Junto a la desconfianza pueden llegar la desilusión, la frustración, la tristeza, el enfado, la culpa e incluso la vergüenza generalizada. Consecuencias que no se limitan solo al plano afectivo sino que se transfieren al resto de ámbitos de la vida: el laboral, el familiar, el relativo a la pareja o el sociocultural. Construir un vínculo afectivo en este contexto se vuelve una tarea muy difícil, algo parecido a intentar escalar una montaña muy alta cuando se padece vértigo. El miedo a caer se incrementa con cada paso, hasta que supera en tamaño e intensidad la ilusión por seguir adelante. Por eso la urgencia de volver a confiar: además de ser un auténtico desafío, también es una necesidad vital.

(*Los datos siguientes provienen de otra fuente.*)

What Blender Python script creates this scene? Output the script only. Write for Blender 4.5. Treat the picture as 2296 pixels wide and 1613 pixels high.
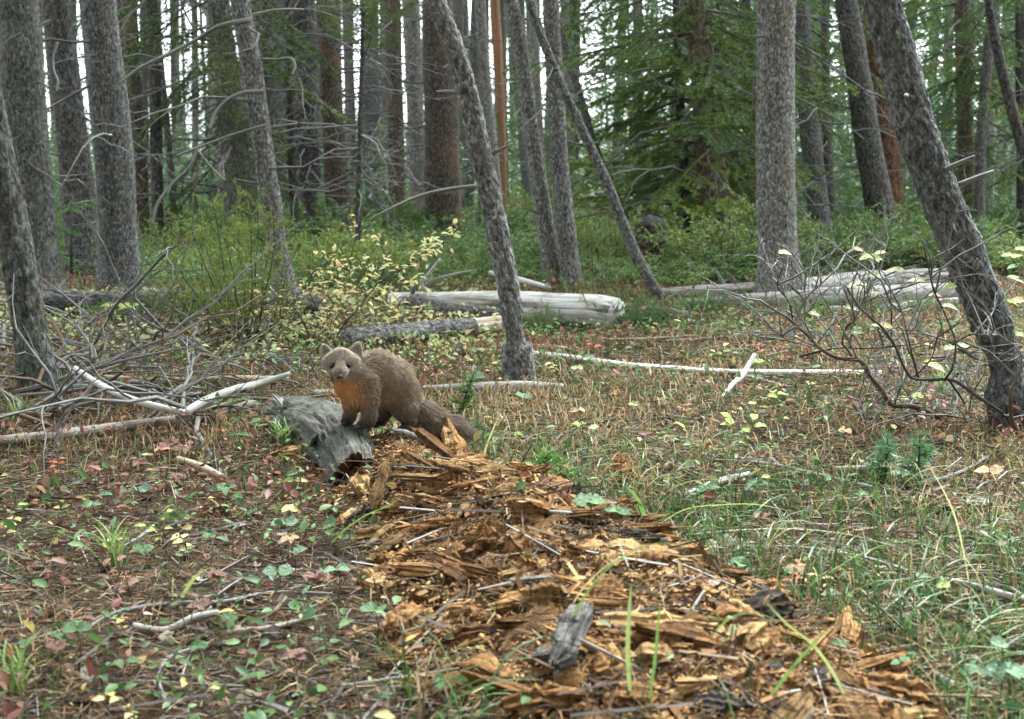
import bpy, math
import numpy as np
from mathutils import Vector, Matrix, Euler

for o in list(bpy.data.objects):
    bpy.data.objects.remove(o)
SC = bpy.context.scene
COL = SC.collection
rng = np.random.default_rng(11)
R = math.radians

# ---------------------------------------------------------------- camera
FPX, CX, CY = 2990.0, 1148.0, 806.5          # focal length and centre, in units of a 2296 px wide frame
CAM_H = 0.65
PITCH = math.atan((CY - 400.0) / FPX)
cam_d = bpy.data.cameras.new('camera')
cam_d.sensor_width = 36.0
cam_d.lens = 36.0 * FPX / 2296.0
cam_d.clip_start = 0.05
cam_d.clip_end = 1500.0
cam_d.dof.use_dof = True
cam_d.dof.focus_distance = 3.1
cam_d.dof.aperture_fstop = 9.0
cam = bpy.data.objects.new('camera', cam_d)
cam.location = (0, 0, CAM_H)
cam.rotation_euler = (math.pi / 2 - PITCH, 0, 0)
COL.objects.link(cam)
SC.camera = cam

# ---------------------------------------------------------------- world, sun, exposure
SUN_EL, SUN_AZ = 58.0, 25.0                    # azimuth clockwise from +Y (camera looks along +Y)
world = bpy.data.worlds.new('World')
SC.world = world
world.use_nodes = True
nt = world.node_tree
nt.nodes.clear()
sky = nt.nodes.new('ShaderNodeTexSky')
sky.sky_type = 'NISHITA'
sky.sun_disc = False
sky.sun_elevation = R(SUN_EL)
sky.sun_rotation = R(SUN_AZ)
sky.air_density = 1.0
sky.dust_density = 4.0
hsv = nt.nodes.new('ShaderNodeHueSaturation')
hsv.inputs['Saturation'].default_value = 0.12
bgd = nt.nodes.new('ShaderNodeBackground')
bgd.inputs['Strength'].default_value = 0.10
wout = nt.nodes.new('ShaderNodeOutputWorld')
nt.links.new(sky.outputs[0], hsv.inputs['Color'])
nt.links.new(hsv.outputs[0], bgd.inputs['Color'])
nt.links.new(bgd.outputs[0], wout.inputs['Surface'])
sun_d = bpy.data.lights.new('sun', 'SUN')
sun_d.energy = 1.5
sun_d.angle = R(11)
sun_d.color = (1.0, 0.98, 0.94)
sun = bpy.data.objects.new('sun', sun_d)
_d = Vector((math.sin(R(SUN_AZ)) * math.cos(R(SUN_EL)), math.cos(R(SUN_AZ)) * math.cos(R(SUN_EL)), math.sin(R(SUN_EL))))
sun.rotation_euler = (-_d).to_track_quat('-Z', 'Y').to_euler()
COL.objects.link(sun)
SC.view_settings.view_transform = 'Standard'
SC.view_settings.look = 'None'
SC.view_settings.gamma = 1.0
SC.view_settings.exposure = 3.38
SC.view_settings.use_white_balance = True
SC.view_settings.white_balance_temperature = 5900
SC.view_settings.white_balance_tint = 3.0
SC.view_settings.use_curve_mapping = False
SC.cycles.use_denoising = True
SC.cycles.max_bounces = 4
SC.cycles.diffuse_bounces = 2
SC.cycles.glossy_bounces = 2
SC.cycles.transmission_bounces = 3
SC.cycles.transparent_max_bounces = 4
SC.cycles.sample_clamp_indirect = 6.0
try:
    SC.cycles_curves.shape = 'RIBBONS'
except Exception:
    pass

# ---------------------------------------------------------------- noise
def _hash(ix, iy, iz, seed):
    h = (ix.astype(np.int64) * 374761393 + iy.astype(np.int64) * 668265263 + iz.astype(np.int64) * 1440670441 + seed * 974634777) & 0xffffffff
    h = ((h ^ (h >> 13)) * 1274126177) & 0xffffffff
    h = ((h ^ (h >> 15)) * 2246822519) & 0xffffffff
    return ((h ^ (h >> 16)) & 0xffffff) / float(0x1000000)

def vnoise(P, seed=0):
    P = np.atleast_2d(np.asarray(P, float))
    i = np.floor(P).astype(np.int64)
    f = P - i
    f = f * f * f * (f * (f * 6 - 15) + 10)
    r = 0.0
    for dx in (0, 1):
        wx = f[:, 0] if dx else 1 - f[:, 0]
        for dy in (0, 1):
            wy = f[:, 1] if dy else 1 - f[:, 1]
            for dz in (0, 1):
                wz = f[:, 2] if dz else 1 - f[:, 2]
                r = r + wx * wy * wz * _hash(i[:, 0] + dx, i[:, 1] + dy, i[:, 2] + dz, seed)
    return r * 2 - 1

def fbm(P, octv=4, seed=0, gain=.5):
    P = np.asarray(P, float)
    a, s, t = 1.0, 0.0, 0.0
    for k in range(octv):
        s = s + a * vnoise(P, seed + k * 17)
        t += a
        a *= gain
        P = P * 2.03 + 7.1
    return s / t

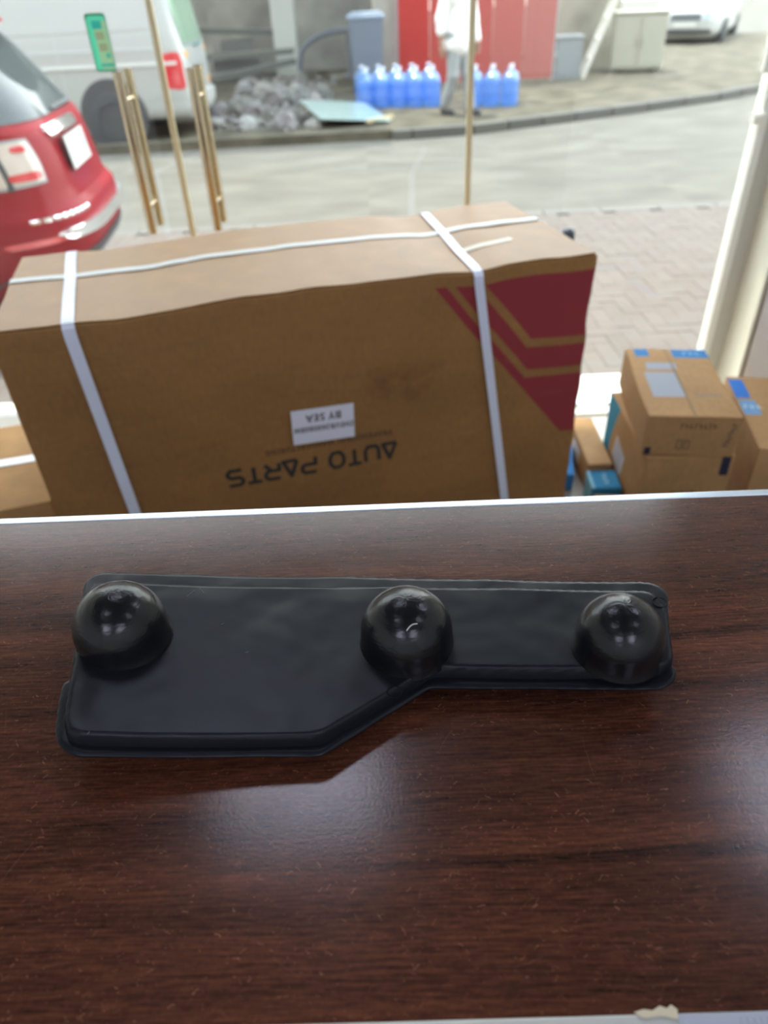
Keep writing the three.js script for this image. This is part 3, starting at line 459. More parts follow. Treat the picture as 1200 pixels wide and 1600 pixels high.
{
  const s = new THREE.Shape(); far.forEach(([x, z], i) => (i ? s.lineTo(x, -z) : s.moveTo(x, -z))); s.lineTo(8.2, 24); s.lineTo(6.6, 18.5); s.lineTo(6.4, 30); s.lineTo(-16, 30); s.closePath();
  const ground = new THREE.ExtrudeGeometry(s, { depth: 0.2, bevelEnabled: false }).rotateX(-Math.PI / 2).translate(0, G - 0.2, 0);
  structure('ground', metresUV(ground), std(0.27, 0.27, 0.258, 0.95, { specularIntensity: 0.2, map: repeated(tSand, 0.4, 0.4) }));
  const g = structureGroup('kerb_far'), m = [std(0.12, 0.12, 0.105, 0.9), std(0.11, 0.11, 0.1, 0.9)]; let n = 0;
  for (let i = 2; i + 1 < far.length - 1; i++) { // stones along the bend
    const [x0, z0] = far[i], [x1, z1] = far[i + 1], len = Math.hypot(x1 - x0, z1 - z0), k = Math.max(1, Math.round(len / 0.6));
    for (let j = 0; j < k; j++) { const t = (j + 0.5) / k, st = mesh('kerbstone', new RoundedBoxGeometry(len / k - 0.012, 0.3, 0.13, 2, 0.02), m[n++ % 2], g); st.position.set(mix(x0, x1, t), G - 0.14, mix(z0, z1, t) + 0.03); st.rotation.y = -Math.atan2(z1 - z0, x1 - x0); }
  }
}
{ // painted line on the far road
  structure('road_marking', new THREE.BoxGeometry(3.6, 0.006, 0.16).rotateY(-1.02).translate(10.1, ST - 0.006, -23.2), std(0.8, 0.8, 0.78, 0.8));
}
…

"Un andinista, desesperado por conquistar el Aconcagua, inició su travesía, después de años de preparación, pero subió sin compañeros. Se fue haciendo tarde y no se preparó para acampar sino que decidió seguir subiendo, decidido a llegar hasta la cima. Pronto oscureció y ya no se podía ver absolutamente nada. No había luna. Subiendo por un acantilado, a pocos metros de la cima, se resbaló y se desplomó a una velocidad vertiginosa. Mientras seguía cayendo, y pensaba que iba a sintió un repentino tirón. Como todo alpinista experimentado, había clavado estacas de seguridad y una larguísima soga lo amarraba de la cintura. En esos momentos de quietud, suspendido en el aire, no le quedó más que gritar: "Ayúdame, Dios mío". De repente, una voz grave y profunda le preguntó desde los cielos: ¿Tienes confianza? ¿Realmente crees que te pueda salvar? Por supuesto, respondió el joven. Entonces corta la cuerda que te sostiene, escuchó. Hubo un momento de silencio y de quietud. Cuenta el equipo de rescate que al día siguiente encontró a un andinista muerto, congelado, agarrado con fuerza a una cuerda a solo dos metros del suelo".